La iglesia es el contexto en el que se enseña, fortalece y anima a los cristianos a crecer en la gracia y en el conocimiento de Cristo. Los hermanos y hermanas que nos conocen y nos aman nos ayudan a superar las idiosincrasias inevitables que acompañan a todo creyente, así como a resistir las tentaciones habituales que a todos nos acosan. Nos ayudan a vivir en fe y arrepentimiento.
Cuando este tipo de cuidado y estímulo mutuos son habituales en una iglesia, el poder del evangelio se pone de manifiesto ante los no creyentes. El carácter de nuestras vidas otorga credibilidad a la verdad de nuestro mensaje, y proporciona así una poderosa apologética a favor del evangelio.

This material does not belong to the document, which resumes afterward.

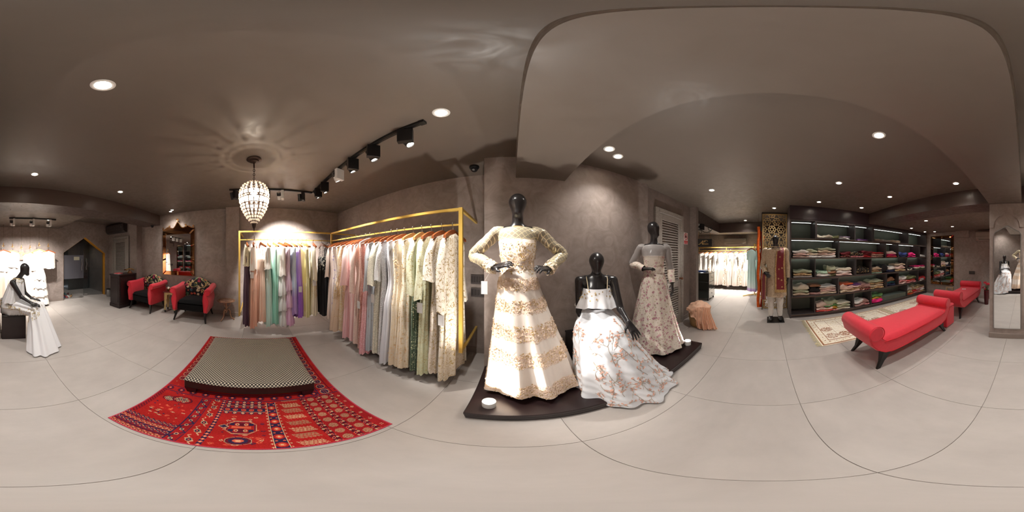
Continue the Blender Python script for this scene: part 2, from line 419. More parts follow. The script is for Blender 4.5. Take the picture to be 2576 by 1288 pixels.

Finalmente, y lo más importante, cuando los miembros de la iglesia se aman unos a otros lo suficiente como para responsabilizarse mutuamente de vivir vidas santas, demuestran que aman a Dios y Su gloria más de lo que aman su propia comodidad, su reputación o a otras personas. Tal amor supremo a Dios impulsará a una iglesia a obedecer el mandato apostólico de entregar a Satanás a los miembros impenitentes (1 Co 5:5).
Al amar a Dios de forma suprema y a las personas con sinceridad, una iglesia mantendrá su carácter distintivo frente al mundo. Entonces estará en condiciones de llevar a cabo la misión que el Señor nos ha encomendado. Como pueblo santo, podemos llamar humildemente a los pecadores a unirse a nosotros para reconciliarse con el Dios santo por medio de Su Hijo, Jesucristo.
Solo separándose del mundo puede una iglesia vivir eficazmente en el mundo, para el mundo.